## Goal
Using the data below, output the first line and every line after it up to and including the line containing "kid('stringer', bm, M['white'], fl)", exactly as written and with nothing added.

## Supplied data
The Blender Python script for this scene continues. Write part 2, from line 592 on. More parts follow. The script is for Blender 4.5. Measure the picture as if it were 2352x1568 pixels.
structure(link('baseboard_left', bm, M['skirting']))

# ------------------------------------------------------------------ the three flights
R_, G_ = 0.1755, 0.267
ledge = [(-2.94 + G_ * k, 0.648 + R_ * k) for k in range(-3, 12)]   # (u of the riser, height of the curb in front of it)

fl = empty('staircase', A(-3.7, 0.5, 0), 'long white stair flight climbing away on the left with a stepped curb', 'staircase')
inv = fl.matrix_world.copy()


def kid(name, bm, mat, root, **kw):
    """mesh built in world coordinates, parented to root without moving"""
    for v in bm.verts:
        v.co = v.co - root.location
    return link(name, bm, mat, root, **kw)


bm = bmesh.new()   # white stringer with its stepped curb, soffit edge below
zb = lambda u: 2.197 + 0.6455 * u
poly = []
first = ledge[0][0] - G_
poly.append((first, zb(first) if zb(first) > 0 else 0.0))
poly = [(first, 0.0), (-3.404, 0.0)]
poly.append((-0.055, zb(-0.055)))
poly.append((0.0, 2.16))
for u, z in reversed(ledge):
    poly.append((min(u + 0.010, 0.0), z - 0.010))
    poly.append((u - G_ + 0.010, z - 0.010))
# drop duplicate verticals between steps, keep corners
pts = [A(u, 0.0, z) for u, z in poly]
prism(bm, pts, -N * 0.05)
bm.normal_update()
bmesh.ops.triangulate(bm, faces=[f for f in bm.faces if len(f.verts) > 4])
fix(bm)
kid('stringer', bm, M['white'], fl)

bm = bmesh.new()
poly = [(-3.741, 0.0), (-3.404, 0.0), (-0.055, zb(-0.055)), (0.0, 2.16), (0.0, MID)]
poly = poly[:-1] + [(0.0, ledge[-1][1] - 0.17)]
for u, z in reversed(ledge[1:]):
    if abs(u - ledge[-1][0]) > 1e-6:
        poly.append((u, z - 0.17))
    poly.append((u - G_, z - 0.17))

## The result
The Blender Python script for this scene continues. Write part 2, from line 592 on. More parts follow. The script is for Blender 4.5. Measure the picture as if it were 2352x1568 pixels.
structure(link('baseboard_left', bm, M['skirting']))

# ------------------------------------------------------------------ the three flights
R_, G_ = 0.1755, 0.267
ledge = [(-2.94 + G_ * k, 0.648 + R_ * k) for k in range(-3, 12)]   # (u of the riser, height of the curb in front of it)

fl = empty('staircase', A(-3.7, 0.5, 0), 'long white stair flight climbing away on the left with a stepped curb', 'staircase')
inv = fl.matrix_world.copy()


def kid(name, bm, mat, root, **kw):
    """mesh built in world coordinates, parented to root without moving"""
    for v in bm.verts:
        v.co = v.co - root.location
    return link(name, bm, mat, root, **kw)


bm = bmesh.new()   # white stringer with its stepped curb, soffit edge below
zb = lambda u: 2.197 + 0.6455 * u
poly = []
first = ledge[0][0] - G_
poly.append((first, zb(first) if zb(first) > 0 else 0.0))
poly = [(first, 0.0), (-3.404, 0.0)]
poly.append((-0.055, zb(-0.055)))
poly.append((0.0, 2.16))
for u, z in reversed(ledge):
    poly.append((min(u + 0.010, 0.0), z - 0.010))
    poly.append((u - G_ + 0.010, z - 0.010))
# drop duplicate verticals between steps, keep corners
pts = [A(u, 0.0, z) for u, z in poly]
prism(bm, pts, -N * 0.05)
bm.normal_update()
bmesh.ops.triangulate(bm, faces=[f for f in bm.faces if len(f.verts) > 4])
fix(bm)
kid('stringer', bm, M['white'], fl)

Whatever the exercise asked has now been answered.